>> Start
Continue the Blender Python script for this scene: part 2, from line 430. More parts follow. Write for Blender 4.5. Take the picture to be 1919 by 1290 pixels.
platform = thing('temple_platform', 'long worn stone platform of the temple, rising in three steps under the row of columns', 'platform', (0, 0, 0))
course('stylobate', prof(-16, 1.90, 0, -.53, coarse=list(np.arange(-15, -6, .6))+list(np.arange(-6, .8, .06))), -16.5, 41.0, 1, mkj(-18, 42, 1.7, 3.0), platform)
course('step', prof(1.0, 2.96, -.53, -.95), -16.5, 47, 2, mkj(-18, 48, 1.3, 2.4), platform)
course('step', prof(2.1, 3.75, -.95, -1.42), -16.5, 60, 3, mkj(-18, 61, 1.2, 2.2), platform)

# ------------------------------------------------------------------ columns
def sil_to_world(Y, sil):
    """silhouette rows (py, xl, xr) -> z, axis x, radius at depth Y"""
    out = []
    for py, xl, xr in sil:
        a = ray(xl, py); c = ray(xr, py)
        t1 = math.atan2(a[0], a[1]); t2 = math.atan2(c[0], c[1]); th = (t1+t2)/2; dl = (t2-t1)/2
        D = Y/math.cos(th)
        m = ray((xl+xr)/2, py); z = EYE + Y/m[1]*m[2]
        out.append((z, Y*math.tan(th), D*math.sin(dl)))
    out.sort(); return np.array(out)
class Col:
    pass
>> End
• [Prompt] Please output the complete data exactly.

• [Solution to this problem]
Continue the Blender Python script for this scene: part 2, from line 430. More parts follow. Write for Blender 4.5. Take the picture to be 1919 by 1290 pixels.
platform = thing('temple_platform', 'long worn stone platform of the temple, rising in three steps under the row of columns', 'platform', (0, 0, 0))
course('stylobate', prof(-16, 1.90, 0, -.53, coarse=list(np.arange(-15, -6, .6))+list(np.arange(-6, .8, .06))), -16.5, 41.0, 1, mkj(-18, 42, 1.7, 3.0), platform)
course('step', prof(1.0, 2.96, -.53, -.95), -16.5, 47, 2, mkj(-18, 48, 1.3, 2.4), platform)
course('step', prof(2.1, 3.75, -.95, -1.42), -16.5, 60, 3, mkj(-18, 61, 1.2, 2.2), platform)

# ------------------------------------------------------------------ columns
def sil_to_world(Y, sil):
    """silhouette rows (py, xl, xr) -> z, axis x, radius at depth Y"""
    out = []
    for py, xl, xr in sil:
        a = ray(xl, py); c = ray(xr, py)
        t1 = math.atan2(a[0], a[1]); t2 = math.atan2(c[0], c[1]); th = (t1+t2)/2; dl = (t2-t1)/2
        D = Y/math.cos(th)
        m = ray((xl+xr)/2, py); z = EYE + Y/m[1]*m[2]
        out.append((z, Y*math.tan(th), D*math.sin(dl)))
    out.sort(); return np.array(out)
class Col:
    pass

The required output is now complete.